▶ _SHORT EXERCISE_:
Print exactly those lines that run from the beginning of the data to the line bearing "R_ = math.radians", inclusive.
== DATA PROVIDED ==
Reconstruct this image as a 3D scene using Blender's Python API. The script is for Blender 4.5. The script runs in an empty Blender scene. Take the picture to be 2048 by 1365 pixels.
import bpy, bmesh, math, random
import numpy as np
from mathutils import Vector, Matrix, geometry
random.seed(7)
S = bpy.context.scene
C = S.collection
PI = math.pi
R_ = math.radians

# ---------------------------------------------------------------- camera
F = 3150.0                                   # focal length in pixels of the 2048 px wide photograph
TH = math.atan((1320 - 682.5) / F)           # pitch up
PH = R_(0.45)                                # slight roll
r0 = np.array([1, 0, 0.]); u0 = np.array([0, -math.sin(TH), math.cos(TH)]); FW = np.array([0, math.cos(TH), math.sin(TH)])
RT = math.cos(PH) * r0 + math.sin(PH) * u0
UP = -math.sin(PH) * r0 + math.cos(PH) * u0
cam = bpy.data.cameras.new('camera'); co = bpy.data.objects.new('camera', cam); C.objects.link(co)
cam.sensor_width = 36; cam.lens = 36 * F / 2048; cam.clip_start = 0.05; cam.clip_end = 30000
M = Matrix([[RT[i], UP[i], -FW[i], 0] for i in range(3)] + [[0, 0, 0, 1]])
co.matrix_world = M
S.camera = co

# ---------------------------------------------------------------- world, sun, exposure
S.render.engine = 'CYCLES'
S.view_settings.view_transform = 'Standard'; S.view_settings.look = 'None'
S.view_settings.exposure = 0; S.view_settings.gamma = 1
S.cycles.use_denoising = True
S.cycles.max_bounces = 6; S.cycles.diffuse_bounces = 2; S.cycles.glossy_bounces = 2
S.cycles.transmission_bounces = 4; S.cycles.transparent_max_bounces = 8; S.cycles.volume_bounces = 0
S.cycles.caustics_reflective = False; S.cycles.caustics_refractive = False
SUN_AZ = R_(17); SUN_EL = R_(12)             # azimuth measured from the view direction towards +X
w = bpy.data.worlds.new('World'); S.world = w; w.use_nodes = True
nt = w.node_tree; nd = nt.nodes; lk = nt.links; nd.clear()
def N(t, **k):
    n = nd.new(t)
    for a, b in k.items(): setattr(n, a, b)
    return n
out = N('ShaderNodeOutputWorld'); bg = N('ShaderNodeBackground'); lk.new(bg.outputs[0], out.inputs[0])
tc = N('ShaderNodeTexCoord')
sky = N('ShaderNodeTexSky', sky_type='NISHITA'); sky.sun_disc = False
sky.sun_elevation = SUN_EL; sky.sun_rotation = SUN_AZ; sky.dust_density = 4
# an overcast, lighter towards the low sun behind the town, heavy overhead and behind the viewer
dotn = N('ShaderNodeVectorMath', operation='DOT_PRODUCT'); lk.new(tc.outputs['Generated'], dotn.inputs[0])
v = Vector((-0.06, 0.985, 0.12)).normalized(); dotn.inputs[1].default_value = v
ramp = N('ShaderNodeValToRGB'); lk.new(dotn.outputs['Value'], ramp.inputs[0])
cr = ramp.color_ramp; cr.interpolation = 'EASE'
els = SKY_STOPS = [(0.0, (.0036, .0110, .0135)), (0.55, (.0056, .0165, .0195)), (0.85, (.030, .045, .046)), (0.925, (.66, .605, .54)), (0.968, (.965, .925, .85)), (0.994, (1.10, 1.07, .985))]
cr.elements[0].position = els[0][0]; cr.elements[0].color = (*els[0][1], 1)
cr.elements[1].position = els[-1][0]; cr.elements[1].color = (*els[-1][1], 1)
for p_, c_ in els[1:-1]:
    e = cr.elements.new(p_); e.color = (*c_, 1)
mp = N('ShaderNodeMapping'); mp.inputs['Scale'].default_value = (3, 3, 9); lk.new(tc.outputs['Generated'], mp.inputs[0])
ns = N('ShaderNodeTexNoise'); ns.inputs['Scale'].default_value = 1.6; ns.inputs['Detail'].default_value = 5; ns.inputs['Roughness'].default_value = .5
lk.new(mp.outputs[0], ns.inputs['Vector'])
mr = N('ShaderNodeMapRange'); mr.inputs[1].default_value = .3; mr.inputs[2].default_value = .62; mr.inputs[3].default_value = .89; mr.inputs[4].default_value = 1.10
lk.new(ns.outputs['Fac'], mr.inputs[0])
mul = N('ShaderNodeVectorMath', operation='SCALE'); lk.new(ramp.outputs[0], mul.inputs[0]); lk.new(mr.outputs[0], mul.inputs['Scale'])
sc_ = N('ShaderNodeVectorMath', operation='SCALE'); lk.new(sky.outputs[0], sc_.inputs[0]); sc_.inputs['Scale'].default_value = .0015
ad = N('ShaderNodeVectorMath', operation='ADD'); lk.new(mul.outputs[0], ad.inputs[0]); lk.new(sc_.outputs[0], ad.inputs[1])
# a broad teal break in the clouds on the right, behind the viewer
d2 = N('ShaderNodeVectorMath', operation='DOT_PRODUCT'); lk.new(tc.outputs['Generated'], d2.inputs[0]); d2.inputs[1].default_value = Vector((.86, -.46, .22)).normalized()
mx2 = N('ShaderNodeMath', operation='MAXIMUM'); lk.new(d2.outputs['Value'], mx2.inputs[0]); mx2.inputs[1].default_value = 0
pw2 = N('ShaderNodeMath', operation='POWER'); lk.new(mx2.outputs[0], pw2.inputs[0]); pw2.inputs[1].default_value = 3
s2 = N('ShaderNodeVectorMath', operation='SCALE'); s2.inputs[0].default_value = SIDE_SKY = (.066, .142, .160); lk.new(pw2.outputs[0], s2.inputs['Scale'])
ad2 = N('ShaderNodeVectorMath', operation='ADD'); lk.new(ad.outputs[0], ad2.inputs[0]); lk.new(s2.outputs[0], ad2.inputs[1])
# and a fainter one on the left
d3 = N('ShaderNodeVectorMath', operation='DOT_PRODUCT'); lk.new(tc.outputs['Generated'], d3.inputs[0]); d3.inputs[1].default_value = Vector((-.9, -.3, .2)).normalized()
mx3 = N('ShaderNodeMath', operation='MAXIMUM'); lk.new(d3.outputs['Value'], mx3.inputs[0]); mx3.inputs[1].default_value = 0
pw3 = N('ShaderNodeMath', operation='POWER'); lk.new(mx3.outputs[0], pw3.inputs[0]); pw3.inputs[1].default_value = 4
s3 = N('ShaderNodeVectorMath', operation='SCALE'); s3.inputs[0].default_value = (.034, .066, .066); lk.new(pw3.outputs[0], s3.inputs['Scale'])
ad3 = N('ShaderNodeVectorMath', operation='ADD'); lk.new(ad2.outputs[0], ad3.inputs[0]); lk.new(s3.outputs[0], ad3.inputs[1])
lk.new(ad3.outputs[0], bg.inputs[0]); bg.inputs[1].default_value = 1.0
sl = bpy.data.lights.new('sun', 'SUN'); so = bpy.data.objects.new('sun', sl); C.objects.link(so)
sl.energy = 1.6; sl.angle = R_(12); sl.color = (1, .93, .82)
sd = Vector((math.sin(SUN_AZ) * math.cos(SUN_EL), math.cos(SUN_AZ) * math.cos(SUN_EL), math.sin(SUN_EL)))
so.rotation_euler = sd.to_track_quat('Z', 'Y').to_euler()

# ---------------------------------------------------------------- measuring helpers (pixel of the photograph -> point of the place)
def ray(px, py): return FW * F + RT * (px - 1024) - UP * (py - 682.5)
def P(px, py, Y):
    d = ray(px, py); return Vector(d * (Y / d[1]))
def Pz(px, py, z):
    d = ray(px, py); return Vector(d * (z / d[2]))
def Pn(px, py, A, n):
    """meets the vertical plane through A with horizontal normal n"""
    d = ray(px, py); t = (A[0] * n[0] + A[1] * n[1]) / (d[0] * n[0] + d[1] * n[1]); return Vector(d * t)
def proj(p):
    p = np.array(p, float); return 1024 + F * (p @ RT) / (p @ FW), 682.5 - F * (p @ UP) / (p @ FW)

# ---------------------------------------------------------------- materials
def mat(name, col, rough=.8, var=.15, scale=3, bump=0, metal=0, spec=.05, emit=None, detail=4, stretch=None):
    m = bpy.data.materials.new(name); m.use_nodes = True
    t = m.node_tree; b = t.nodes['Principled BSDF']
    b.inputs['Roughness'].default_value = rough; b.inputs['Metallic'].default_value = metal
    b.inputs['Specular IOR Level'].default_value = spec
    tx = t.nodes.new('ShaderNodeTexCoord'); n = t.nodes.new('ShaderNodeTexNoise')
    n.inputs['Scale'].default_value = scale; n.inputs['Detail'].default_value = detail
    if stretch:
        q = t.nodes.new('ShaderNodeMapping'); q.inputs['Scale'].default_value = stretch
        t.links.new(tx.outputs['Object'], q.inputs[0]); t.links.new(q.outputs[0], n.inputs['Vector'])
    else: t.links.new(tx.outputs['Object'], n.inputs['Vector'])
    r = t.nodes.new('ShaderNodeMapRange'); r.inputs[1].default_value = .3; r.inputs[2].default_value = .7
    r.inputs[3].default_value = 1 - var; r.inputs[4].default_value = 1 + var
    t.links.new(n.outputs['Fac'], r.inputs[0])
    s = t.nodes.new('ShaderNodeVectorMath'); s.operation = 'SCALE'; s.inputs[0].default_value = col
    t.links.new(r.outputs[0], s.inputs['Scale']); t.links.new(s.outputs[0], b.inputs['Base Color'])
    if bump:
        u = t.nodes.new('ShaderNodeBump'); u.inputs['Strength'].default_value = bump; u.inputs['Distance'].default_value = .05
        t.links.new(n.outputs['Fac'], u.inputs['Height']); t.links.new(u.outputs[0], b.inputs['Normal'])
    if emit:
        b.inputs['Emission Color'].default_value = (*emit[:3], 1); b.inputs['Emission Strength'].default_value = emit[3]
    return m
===
▶ _TASK ANSWER_:
Reconstruct this image as a 3D scene using Blender's Python API. The script is for Blender 4.5. The script runs in an empty Blender scene. Take the picture to be 2048 by 1365 pixels.
import bpy, bmesh, math, random
import numpy as np
from mathutils import Vector, Matrix, geometry
random.seed(7)
S = bpy.context.scene
C = S.collection
PI = math.pi
R_ = math.radians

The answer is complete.